Un film qui retrace le combat de Sabrina Guzzanti, animatrice à la télévision italienne, pour la liberté d’expression
Ce documentaire explosif résonne comme une fable contemporaine, qui raconterait le combat entre une bouffonne et un roi. La bouffonne, titre qu’elle revendique d’entrée, c’est Sabina Guzzanti, la réalisatrice du film et animatrice de Raiot, son “arme de distraction massive” : une émission satirique sur la Rai 3 en 2003. Le roi c’est Berlusconi, propriétaire d’un immense empire médiatique (Médiaset) et président du conseil italien jusqu’en 2006. Un roi à deux couronnes finalement, empilées l’une sur l’autre. Un conflit d’intérêt à la tête de l’État italien ? C’est bien ce qui gêne Sabina Guzzanti, qui après avoir dénoncé par une parodie un projet de loi en faveur du groupe de médias de Berlusconi, a vu son émission supprimée et une plainte déposée contre elle par Médiaset.
Révoltée, Sabina Guzzanti cherche à comprendre, décrit et dénonce un système médiatico-politique aux mains de Berlusconi. Elle gagne son procès — ouf ! — en 2004 : la justice est encore indépendante. Mais elle ne s’arrête pas là. Elle attaque dans leurs derniers retranchements les directeurs de chaînes et les députés. Virulente et sans pitié, elle mord juste. Leur ligne de défense est simple : aux humoristes de faire de l’humour et aux hommes politiques de faire de la politique ; le mélange des genres dans la satire serait un mépris pour le public et le système. Piètre défense, bien mièvre, mais reprise par de nombreux journaux, même indépendants et de gauche. Elle réplique en appelant à la rescousse le prix Nobel Dario Fo, des spécialistes de la satire, des historiens, des journalistes et des humoristes d’autres pays (comme Karl Zero et Bruno Gaccio pour la France et Rory Bremmer pour le Royaume-Uni).
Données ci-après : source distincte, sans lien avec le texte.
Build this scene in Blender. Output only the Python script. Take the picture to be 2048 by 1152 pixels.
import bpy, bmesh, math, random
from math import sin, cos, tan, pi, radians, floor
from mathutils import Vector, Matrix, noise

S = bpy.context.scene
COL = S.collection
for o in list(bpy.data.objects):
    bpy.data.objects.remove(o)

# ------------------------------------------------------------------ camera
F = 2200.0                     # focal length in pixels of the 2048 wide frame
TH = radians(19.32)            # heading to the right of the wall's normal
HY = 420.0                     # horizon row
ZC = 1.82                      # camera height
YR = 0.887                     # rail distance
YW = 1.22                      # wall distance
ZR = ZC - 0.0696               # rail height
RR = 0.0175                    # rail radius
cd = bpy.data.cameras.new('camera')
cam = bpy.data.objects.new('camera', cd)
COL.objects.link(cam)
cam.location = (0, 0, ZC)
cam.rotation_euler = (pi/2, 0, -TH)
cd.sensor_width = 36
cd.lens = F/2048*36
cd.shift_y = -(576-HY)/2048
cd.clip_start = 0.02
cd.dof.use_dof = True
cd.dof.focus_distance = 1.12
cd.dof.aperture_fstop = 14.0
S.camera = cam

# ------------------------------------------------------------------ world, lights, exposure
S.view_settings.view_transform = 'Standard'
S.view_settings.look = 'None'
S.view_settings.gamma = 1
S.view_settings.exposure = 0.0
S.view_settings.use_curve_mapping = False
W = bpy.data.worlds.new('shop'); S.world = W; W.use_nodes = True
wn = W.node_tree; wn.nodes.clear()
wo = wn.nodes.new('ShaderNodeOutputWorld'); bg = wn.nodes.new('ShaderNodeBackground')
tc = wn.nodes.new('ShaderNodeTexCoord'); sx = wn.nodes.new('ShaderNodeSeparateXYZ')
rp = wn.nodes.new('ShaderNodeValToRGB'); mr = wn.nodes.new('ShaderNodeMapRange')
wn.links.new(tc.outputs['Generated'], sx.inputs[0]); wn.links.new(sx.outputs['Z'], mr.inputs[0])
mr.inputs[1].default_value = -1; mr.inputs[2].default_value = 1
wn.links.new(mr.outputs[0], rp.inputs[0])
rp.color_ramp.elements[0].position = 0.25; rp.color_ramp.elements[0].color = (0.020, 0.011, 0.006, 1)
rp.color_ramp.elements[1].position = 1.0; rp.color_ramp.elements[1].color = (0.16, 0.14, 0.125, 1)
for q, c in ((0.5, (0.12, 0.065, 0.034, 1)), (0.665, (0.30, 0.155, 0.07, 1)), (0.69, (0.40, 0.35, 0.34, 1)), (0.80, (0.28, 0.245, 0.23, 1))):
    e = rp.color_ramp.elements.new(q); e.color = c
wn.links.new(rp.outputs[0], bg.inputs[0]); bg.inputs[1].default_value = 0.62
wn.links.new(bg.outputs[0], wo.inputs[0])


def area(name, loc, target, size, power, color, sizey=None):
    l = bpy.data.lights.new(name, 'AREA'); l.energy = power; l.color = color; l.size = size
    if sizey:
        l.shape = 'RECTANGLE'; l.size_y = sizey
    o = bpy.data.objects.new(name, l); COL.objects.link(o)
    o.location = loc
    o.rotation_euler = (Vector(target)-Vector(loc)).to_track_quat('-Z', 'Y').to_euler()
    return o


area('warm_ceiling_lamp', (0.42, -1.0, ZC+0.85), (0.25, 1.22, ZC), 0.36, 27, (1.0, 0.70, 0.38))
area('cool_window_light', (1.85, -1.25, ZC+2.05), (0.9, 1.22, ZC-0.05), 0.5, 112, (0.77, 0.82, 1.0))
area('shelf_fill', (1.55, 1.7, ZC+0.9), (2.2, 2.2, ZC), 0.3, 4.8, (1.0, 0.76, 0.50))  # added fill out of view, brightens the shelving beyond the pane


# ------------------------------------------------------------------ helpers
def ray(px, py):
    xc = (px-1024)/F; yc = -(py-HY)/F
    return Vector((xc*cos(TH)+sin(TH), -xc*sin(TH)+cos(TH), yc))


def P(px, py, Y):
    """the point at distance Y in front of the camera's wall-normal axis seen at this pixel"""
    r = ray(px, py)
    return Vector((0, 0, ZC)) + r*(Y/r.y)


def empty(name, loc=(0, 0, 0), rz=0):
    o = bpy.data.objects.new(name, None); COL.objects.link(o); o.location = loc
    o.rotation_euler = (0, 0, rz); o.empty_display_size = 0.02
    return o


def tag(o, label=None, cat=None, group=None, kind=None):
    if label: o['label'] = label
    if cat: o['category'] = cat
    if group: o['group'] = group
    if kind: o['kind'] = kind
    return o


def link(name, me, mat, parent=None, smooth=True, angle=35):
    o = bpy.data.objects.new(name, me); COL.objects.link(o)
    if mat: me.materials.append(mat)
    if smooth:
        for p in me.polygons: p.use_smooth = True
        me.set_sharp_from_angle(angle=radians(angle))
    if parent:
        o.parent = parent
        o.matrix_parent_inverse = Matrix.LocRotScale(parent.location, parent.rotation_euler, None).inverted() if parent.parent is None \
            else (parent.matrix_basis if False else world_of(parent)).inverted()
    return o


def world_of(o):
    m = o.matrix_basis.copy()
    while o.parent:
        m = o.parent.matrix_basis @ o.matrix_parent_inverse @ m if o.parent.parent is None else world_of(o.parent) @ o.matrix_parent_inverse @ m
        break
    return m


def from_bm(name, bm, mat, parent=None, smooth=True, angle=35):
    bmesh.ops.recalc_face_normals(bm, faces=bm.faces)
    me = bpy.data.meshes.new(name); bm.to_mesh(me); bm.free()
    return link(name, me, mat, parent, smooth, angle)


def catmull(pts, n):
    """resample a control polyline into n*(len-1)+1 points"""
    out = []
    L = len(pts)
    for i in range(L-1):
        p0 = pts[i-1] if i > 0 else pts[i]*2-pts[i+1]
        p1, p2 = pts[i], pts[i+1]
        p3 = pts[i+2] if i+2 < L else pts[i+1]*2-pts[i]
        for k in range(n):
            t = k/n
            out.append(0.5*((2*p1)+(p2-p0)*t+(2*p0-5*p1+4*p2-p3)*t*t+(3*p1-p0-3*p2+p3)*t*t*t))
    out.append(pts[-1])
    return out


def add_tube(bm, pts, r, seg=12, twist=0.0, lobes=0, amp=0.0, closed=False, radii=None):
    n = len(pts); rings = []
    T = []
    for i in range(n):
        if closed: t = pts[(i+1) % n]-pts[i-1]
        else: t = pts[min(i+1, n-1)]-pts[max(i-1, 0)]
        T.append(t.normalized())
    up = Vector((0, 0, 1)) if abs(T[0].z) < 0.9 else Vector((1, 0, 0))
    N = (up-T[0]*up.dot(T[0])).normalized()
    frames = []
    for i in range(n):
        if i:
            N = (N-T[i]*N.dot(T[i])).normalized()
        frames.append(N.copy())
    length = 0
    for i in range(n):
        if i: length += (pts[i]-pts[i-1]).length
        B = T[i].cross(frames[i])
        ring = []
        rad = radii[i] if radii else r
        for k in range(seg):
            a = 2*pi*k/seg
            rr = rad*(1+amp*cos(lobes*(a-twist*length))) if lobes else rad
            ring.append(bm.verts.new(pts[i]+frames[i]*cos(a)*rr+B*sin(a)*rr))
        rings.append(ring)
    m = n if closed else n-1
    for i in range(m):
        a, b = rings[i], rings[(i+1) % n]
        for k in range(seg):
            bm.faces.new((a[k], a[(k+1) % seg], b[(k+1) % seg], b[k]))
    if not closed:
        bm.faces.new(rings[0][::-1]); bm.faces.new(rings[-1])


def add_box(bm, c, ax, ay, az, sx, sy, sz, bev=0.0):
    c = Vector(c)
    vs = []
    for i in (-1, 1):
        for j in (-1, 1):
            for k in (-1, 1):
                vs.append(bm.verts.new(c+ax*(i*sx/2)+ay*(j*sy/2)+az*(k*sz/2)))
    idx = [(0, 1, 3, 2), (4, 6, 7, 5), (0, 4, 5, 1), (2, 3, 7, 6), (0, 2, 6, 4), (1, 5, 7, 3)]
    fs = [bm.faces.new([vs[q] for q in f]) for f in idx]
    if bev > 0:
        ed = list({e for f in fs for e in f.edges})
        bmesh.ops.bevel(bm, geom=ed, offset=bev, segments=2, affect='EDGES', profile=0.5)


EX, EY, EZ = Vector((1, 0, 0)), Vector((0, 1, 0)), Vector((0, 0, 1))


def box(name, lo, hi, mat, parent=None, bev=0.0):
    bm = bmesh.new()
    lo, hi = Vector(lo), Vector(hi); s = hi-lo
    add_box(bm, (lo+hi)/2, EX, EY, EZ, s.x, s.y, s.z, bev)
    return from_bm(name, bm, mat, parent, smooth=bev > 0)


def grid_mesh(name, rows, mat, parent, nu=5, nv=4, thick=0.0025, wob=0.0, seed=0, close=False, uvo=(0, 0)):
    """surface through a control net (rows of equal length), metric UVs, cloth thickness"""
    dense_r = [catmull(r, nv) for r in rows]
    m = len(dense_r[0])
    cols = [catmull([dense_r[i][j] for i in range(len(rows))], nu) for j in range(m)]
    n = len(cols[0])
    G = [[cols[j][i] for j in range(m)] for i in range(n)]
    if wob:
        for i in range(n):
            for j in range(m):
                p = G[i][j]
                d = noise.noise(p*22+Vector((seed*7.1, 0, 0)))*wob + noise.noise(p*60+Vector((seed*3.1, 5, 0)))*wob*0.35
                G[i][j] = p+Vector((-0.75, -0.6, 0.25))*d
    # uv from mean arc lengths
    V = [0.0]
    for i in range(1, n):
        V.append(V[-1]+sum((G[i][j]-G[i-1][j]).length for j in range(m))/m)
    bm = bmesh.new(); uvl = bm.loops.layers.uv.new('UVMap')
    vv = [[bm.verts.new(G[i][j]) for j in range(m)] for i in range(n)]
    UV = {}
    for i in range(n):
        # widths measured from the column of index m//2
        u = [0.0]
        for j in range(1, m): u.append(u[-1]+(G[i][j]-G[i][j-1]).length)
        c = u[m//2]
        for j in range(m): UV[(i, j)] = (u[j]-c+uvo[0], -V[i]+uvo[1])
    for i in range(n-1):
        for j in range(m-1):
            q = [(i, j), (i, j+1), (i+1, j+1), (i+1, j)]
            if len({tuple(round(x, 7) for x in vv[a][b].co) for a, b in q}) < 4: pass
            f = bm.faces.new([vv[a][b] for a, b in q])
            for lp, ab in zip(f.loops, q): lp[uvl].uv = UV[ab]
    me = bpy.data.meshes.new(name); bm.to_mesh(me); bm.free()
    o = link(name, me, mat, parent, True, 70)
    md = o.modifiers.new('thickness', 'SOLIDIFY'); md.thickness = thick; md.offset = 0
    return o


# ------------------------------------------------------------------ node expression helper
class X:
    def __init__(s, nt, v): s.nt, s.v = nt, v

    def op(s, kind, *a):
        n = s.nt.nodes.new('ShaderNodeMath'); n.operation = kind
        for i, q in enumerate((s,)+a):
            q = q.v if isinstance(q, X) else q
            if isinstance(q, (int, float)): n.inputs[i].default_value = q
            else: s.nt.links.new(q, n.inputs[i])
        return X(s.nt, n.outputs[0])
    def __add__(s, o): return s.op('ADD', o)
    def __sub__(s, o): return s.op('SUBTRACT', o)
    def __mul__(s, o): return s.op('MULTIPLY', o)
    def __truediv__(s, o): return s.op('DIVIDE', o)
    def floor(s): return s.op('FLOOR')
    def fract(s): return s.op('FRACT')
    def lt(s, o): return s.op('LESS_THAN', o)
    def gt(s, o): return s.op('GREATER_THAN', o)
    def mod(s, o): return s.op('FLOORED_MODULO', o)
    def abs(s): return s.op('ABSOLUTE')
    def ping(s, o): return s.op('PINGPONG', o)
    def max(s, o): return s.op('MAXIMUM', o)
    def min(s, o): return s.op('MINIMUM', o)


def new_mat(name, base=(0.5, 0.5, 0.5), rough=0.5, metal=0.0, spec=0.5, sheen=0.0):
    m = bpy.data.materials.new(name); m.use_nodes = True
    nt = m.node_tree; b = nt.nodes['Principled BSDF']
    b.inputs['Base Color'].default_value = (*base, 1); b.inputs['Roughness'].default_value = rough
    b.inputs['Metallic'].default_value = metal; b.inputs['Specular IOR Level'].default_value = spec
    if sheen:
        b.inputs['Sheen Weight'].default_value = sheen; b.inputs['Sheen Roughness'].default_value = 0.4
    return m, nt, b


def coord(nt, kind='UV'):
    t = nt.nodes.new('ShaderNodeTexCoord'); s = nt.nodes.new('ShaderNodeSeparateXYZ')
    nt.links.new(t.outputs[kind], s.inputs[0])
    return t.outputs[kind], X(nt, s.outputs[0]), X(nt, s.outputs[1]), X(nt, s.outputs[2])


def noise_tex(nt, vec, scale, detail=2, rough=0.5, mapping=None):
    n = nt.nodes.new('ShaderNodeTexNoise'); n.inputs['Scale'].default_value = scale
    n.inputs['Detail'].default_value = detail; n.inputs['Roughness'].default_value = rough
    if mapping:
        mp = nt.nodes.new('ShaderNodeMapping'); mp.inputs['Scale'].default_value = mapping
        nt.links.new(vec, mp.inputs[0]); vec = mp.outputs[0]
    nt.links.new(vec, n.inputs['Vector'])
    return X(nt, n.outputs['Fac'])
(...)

Sous Berlusconi l’Italie est tombée à la 77e place dans un classement établi par un organisme indépendant mesurant la liberté de la presse. On voit les larmes touchantes d’une figure de la Rai, Enzo Biagi, celui-là même qui avait annoncé la chute de Mussolini, évoquant la menace qui pèse sur l’ensemble des médias italiens. Mais le plus terrible est finalement la description de cette opposition, quasi soumise car si molle et si terne, incapable d’avoir pu légiférer quand elle était au pouvoir, pour éviter une telle concentration de pouvoirs économiques et politiques.
L’espoir est ailleurs, à l’étranger, on l’a vu mais aussi dans le public, fidèle à l’émission, et dans la société civile, qui cherche à résister et soutient Sabina dans son combat en venant par dizaines de milliers assister en public à son émission qu’elle joue en “direct live”.
Le montage ressemble à la réalisatrice, bourré d’énergie, rapide, surprenant et captivant. Cette femme insoumise est le poil à gratter du système Berlusconi et elle gagne la partie, quand on la regarde défendre la liberté d’expression et le droit à une information indépendante. Quand les hommes politiques font les bouffons, c’est normal que les bouffons se mettent à faire de la politique et cette bouffonne-là fonctionne comme une petite veilleuse démocratique qui refuse de s’éteindre et éclaire le pouvoir là où ça fait mal. Ce film, sélectionné à la 62e Mostra de Venise est sorti maintenant en DVD dans ce contexte où nous, en France, étions en train de choisir notre propre roi (ou reine). Il peut donc être très utile de regarder cet appel à la vigilance et à une possible résistance. Rassurons-nous, en Italie, la liberté d’expression a déjà pris comme défenseur une bien belle chevalière, pugnace et charmante donc invulnérable.
camille aranyossi
Sabina Guzzanti, Viva Zapatero — DVD région 2 format PAL. Editions Montparnasse, avril 2007, 77 mn — 19,99 €.